A velha frase de Lampedusa continua presente no nosso quotidiano de democracia, num país a trabalhar várias velocidades: «É preciso que alguma coisa mude, para que tudo fique na mesma».
Da última ronda eleitoral para as legislativas, a única alteração que houve, foi o facto de alguns distritos do interior – oh pasme-se! – terem perdido deputados para Lisboa, Porto e Setúbal.
As distritaizinhas e as concelhiazecas dos partidos do bloco que governa o país há quarenta e três anos exultam quando os dirigentes nacionais desses partidos ou membros do Governo vêm a este deserto de cada vez menos gente, menos atividade económica, mais falências, etc., prometer coisas novas ou, melhor, camuflarem promessas antigas. Os deputados eleitos do interior passam a ser deputados das cliques partidárias dos baronatos da capital, um pouco ao jeito do que Eça foi escrevendo com a sua verve irónica, principalmente no “Conde de Abranhos”. Mais contundente, Fialho de Almeida, na “Vida Irónica” e nos “Gatos”, trata-os como provavelmente merecem.
Os EUA, numa constituição aprovada em 1787, onde não se fala em democracia, defende que cada estado, independentemente da sua população ou da extensão do seu território, tem o pleno direito de eleger dois senadores, eleitos por um período de dois anos, um órgão que funciona como câmara alta do Congresso! No próprio Congresso a desproporcionalidade entre os estados mais pequenos e os maiores não é tão evidente como em países como o nosso! Este entendimento dos “Pais Fundadores” dos EUA é fundamentado na necessidade de que os Estados mais pequenos, com economias mais débeis e com menos população, não deixassem de ter voz e capacidade de influenciar decisões. Um congressista não é um mero objeto, mas sim alguém que tem que se justificar regularmente junto dos cidadãos do seu Estado, com quem tem mais obrigações para que com o partido!
Em tempos houve aí um placebo que seria a criação dos círculos uninominais. Seria mais um contaminar uma democracia que começa a dar sinais preocupantes de algum cansaço, e a não se alterarem modelos, rostos, métodos, ela pode ser desvirtuada pelos que querem impor projetos ditatoriais travestidos de neoliberalismo soez!
O interior morreu porque sim, e nada nem ninguém irá tirá-lo do marasmo enquanto não houver cá gente. Como disse Camilo Castelo Branco: «Chamo temperados os que se atemperam às circunstâncias do tempo e do meio».

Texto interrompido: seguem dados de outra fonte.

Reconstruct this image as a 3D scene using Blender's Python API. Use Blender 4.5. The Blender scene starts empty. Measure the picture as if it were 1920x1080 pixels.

Eu que já vivi muito, a memória é plural e por isso resigno-me a ver passar mais uma campanha eleitoral, com os mesmos protagonistas, em que mesmo alguns novos já são velhos, com batedores de palmas a parágrafos de textos de discursos mais que batidos, e com gente a querer mostrar-se, porque nunca se sabe quando é preciso pedir o favorzinho com o habitual “estive lá”!
«Lembro-me o sujeito que seguia um circo de cidade em cidade. Um dia perguntaram-lhe: porque é que anda atrás deste circo? Porque quero ver quando é que o trapezista cai e morre» – José Saramago.
Vou esperar, taciturno, o fim do Verão!